Anyway, I think the basic principle in the Swedish parliament is that you don't need the support of a majority of the votes, you just need to make sure you have more votes than your opponent. Peak oil is not an energy crisis. It is a liquid fuel crisis.
SD might extract a political price from the Alliance for the promise not to do any of these things. But all this requires that SD forms a united front with the left on these issues.
On the other hand, if SD in any way pull the government down, they're taking a huge risk. On one hand they might well get more mandates after a new election, as they would get access to media in an entirely new way (censorship and discrimination against them has been widespread during this election).
On the downside, they might be seen as the people who caused the crisis and be punished by the voters for this. They might even be voted out of parliament, which would be an absolute disaster, as parliament is their ticket to the media, and to huge sums of government money the will recieve as party entitlements.
So it's a game of chicken. Peak oil is not an energy crisis. It is a liquid fuel crisis.
For example : they vote against the Alliance government's budget. Normal. That's what an opposition does. And if the SD vote against the budget too... ? (something the left have no control over). Then the left have united with the SD to bring the government down! It is rightly acknowledged that people of faith have no monopoly of virtue - Queen Elizabeth II
You are essentially proposing that a cordon sanitaire narrative is going to be turned into a grand coalition narrative. The only people to really benefit from that would be the Swedish Democrats [sic]: It would be disastrous for the Left bloc - all the pain of being in a grand coalition without even the limited and temporary gains. And it would be an embarrassment for the right-wing bloc, since going from being in government to being in a grand coalition is something you do after you lose an election (see Germany for precedent). So that is no not going to be easy, though no doubt the racist party and their prostituted journalists will try their worst.
Ugly parties like to promise ponies for everyone on the economic front. But when the wheel hits the rail and they actually have to cast votes, they tend to toe the right-wing line. Because they normally care more about not liking brown people than about economic policy, so the latter is where they sell out.
Because they normally care more about not liking brown people than about economic policy, ...
Let's see. Promote a policy that creates wealth or a policy that screws the darkies? Yeah, choice two.
Beautiful. They tried to assimilate me. They failed.

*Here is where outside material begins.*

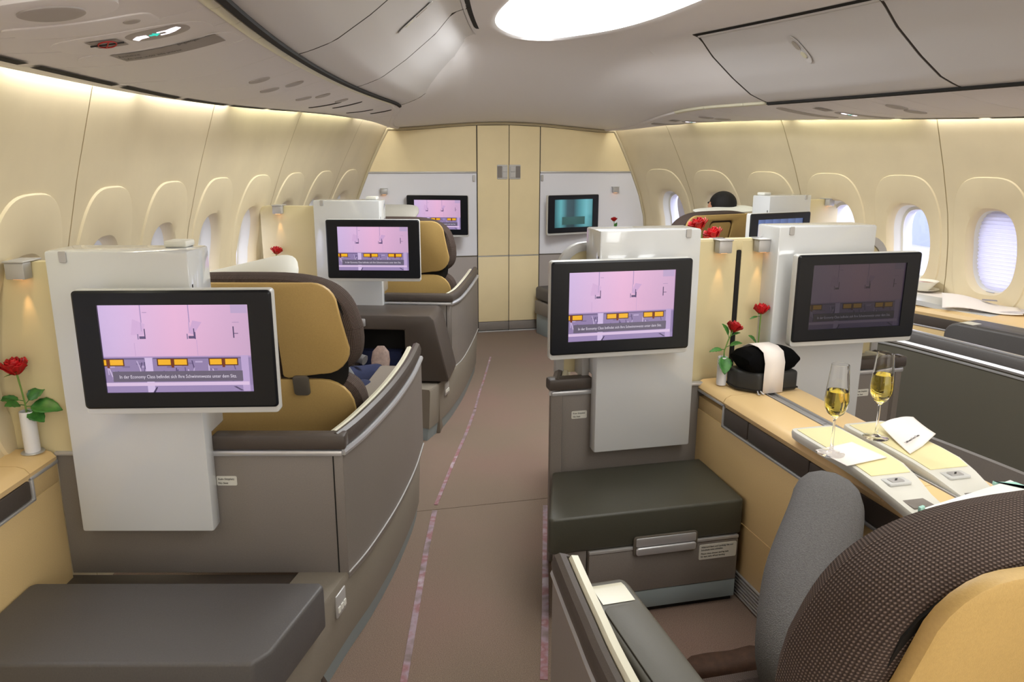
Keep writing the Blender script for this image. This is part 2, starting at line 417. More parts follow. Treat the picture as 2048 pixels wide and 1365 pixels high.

But, there is more to this than campaign vs. policies. This modern Western sense of what constitutes economic rigt and economic left is too narrow. Most right-wing governments around the world in the last two centuries were rather illiberal on the economy, and policies included, not without opposition from liberals of the day, semi-Keynesian state spending programmes (say, railways or city renewals) and state paternalism (say, the origins of the welfare state under Bismarck) which are now commonly attributed to the economic left. *Lunatic*, n. One whose delusions are out of fashion.